Prioritising the power of pensions

A very tax-efficient solution for passing on your wealth

Passing wealth through the family, for most, is an important part of their estate preservation planning process. Pension funds are typically free of Inheritance Tax provided the scheme trustees/administrator has discretion over the payment of death benefits

Passing on your wealth

As well as supporting you through retirement, pensions can be a very tax-efficient way of passing on your wealth. You can even pass on your pension to help give a family member or dependent more money to retire with.

Money left in your pensions can be passed on to your dependents or family tax-efficiently, depending on the type of pension it is, you nominating who you wish to receive the money (your beneficiaries) — your Will won’t do this for you; and your age when you die — before or after the age of 75.

Passed on in certain circumstances

Defined contribution or money purchase pension savings can be passed on in certain circumstances. These include savings you have made through a workplace defined contribution pension scheme and savings in individual plans such as Self-Invested Personal Pensions (SIPPs) or stakeholder pensions, making them very useful when it comes to Inheritance Tax.

If you die before age 75 and haven’t accessed your pension, your beneficiaries have two years to claim your entire pot tax-free. If you’re older than 75 when you die, your defined contribution pension won’t be subject to Inheritance Tax; however, your beneficiaries will have to pay Income Tax at their usual rate.

Tax-free cash allowance

You need to remember any money you take out of your pension becomes part of your estate. This means it could be subject to Inheritance Tax. This includes any of your tax-free cash allowance which you might not have spent. Some older-style pensions may be inside your estate.

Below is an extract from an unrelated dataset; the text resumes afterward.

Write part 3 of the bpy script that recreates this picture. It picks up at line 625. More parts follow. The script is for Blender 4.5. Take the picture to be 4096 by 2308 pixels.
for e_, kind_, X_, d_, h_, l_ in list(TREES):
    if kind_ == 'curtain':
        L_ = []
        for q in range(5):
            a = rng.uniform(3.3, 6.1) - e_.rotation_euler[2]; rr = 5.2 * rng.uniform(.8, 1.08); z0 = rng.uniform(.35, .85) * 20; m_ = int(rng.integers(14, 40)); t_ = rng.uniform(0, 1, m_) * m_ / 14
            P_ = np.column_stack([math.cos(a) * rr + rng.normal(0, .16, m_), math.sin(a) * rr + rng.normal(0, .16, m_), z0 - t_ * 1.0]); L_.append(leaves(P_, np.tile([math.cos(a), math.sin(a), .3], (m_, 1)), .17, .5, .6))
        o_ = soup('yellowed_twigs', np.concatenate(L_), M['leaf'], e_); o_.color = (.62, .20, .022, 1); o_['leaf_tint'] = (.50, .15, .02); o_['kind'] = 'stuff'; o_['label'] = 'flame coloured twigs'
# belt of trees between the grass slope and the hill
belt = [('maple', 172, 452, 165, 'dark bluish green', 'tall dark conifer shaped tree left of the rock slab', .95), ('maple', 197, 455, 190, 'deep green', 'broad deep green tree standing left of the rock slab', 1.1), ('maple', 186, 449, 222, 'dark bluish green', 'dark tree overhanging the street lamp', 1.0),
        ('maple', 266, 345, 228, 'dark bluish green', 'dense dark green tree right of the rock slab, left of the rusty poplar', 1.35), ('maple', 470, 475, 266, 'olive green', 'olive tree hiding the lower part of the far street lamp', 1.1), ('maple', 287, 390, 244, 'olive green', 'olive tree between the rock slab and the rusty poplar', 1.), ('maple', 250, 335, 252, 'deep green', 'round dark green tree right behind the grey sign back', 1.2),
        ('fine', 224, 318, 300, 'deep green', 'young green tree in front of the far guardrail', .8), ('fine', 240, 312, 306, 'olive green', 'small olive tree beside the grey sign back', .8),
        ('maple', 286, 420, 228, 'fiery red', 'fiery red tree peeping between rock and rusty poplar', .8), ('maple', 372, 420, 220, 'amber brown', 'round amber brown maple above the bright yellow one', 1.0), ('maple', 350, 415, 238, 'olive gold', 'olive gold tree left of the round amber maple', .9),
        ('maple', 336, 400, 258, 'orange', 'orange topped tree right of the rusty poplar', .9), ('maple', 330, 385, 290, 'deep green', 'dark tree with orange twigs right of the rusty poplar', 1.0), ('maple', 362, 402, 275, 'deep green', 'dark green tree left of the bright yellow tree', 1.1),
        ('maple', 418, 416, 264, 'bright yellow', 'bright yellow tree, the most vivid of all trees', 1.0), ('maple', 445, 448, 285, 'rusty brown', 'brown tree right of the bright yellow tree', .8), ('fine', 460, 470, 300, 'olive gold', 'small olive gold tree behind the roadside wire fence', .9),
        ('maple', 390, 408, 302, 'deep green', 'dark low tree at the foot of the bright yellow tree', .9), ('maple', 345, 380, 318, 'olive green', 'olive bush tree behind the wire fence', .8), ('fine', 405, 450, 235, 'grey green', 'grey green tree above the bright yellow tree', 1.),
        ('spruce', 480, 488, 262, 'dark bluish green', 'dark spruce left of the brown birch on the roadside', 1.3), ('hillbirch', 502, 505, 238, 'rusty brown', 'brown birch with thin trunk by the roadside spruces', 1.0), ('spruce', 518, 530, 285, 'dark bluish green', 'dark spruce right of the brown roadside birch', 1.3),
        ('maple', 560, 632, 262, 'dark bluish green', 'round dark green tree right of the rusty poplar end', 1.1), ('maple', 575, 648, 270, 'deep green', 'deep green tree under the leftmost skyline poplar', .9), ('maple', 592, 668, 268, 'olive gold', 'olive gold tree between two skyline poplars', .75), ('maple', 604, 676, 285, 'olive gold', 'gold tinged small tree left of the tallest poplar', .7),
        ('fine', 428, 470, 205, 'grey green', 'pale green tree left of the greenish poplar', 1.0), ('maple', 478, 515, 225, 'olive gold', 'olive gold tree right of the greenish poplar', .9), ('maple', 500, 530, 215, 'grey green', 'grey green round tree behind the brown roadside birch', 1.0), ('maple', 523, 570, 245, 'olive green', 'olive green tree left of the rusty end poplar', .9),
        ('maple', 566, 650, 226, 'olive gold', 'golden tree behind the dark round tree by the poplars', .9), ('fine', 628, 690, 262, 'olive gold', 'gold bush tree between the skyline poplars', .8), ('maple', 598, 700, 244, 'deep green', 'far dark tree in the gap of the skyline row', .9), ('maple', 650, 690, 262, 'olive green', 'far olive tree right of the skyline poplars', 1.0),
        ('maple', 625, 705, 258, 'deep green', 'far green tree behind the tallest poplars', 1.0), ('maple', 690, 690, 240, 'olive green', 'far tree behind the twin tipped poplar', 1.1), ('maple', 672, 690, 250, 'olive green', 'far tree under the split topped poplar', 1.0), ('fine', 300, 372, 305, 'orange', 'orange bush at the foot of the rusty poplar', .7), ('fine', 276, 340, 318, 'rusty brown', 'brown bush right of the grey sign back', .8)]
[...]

So it’s important to check if Inheritance Tax might apply your savings.

How can you pass your pension pot through the family without Inheritance Tax?

Consider setting up a defined contribution pension if you haven’t already, as this will give your beneficiaries the most flexibility.

Locate your old workplace pensions and weigh up the pros and cons of transferring them into one scheme.

This can make things a lot easier for your beneficiaries to manage and will ensure they have access to all of your pension savings.

Notify your pension provider of who your beneficiaries are and keep this information up to date.

While it’s not essential in order to pass along your pension, drawing up a Will can help remove any doubt when it comes to dividing your estate and respecting your wishes when you die.

Prioritise pension plans

The exemption of pensions from Inheritance Tax gives rise to several types of planning opportunities. Most obviously, if your non-pension assets (such as the cash in your Individual Savings Accounts) are likely to leave your heirs facing an Inheritance Tax bill, it may be appropriate to prioritise pension plans for your future savings.

You may even be able to move existing savings and investments into your pension plan to take them out of the Inheritance Tax net.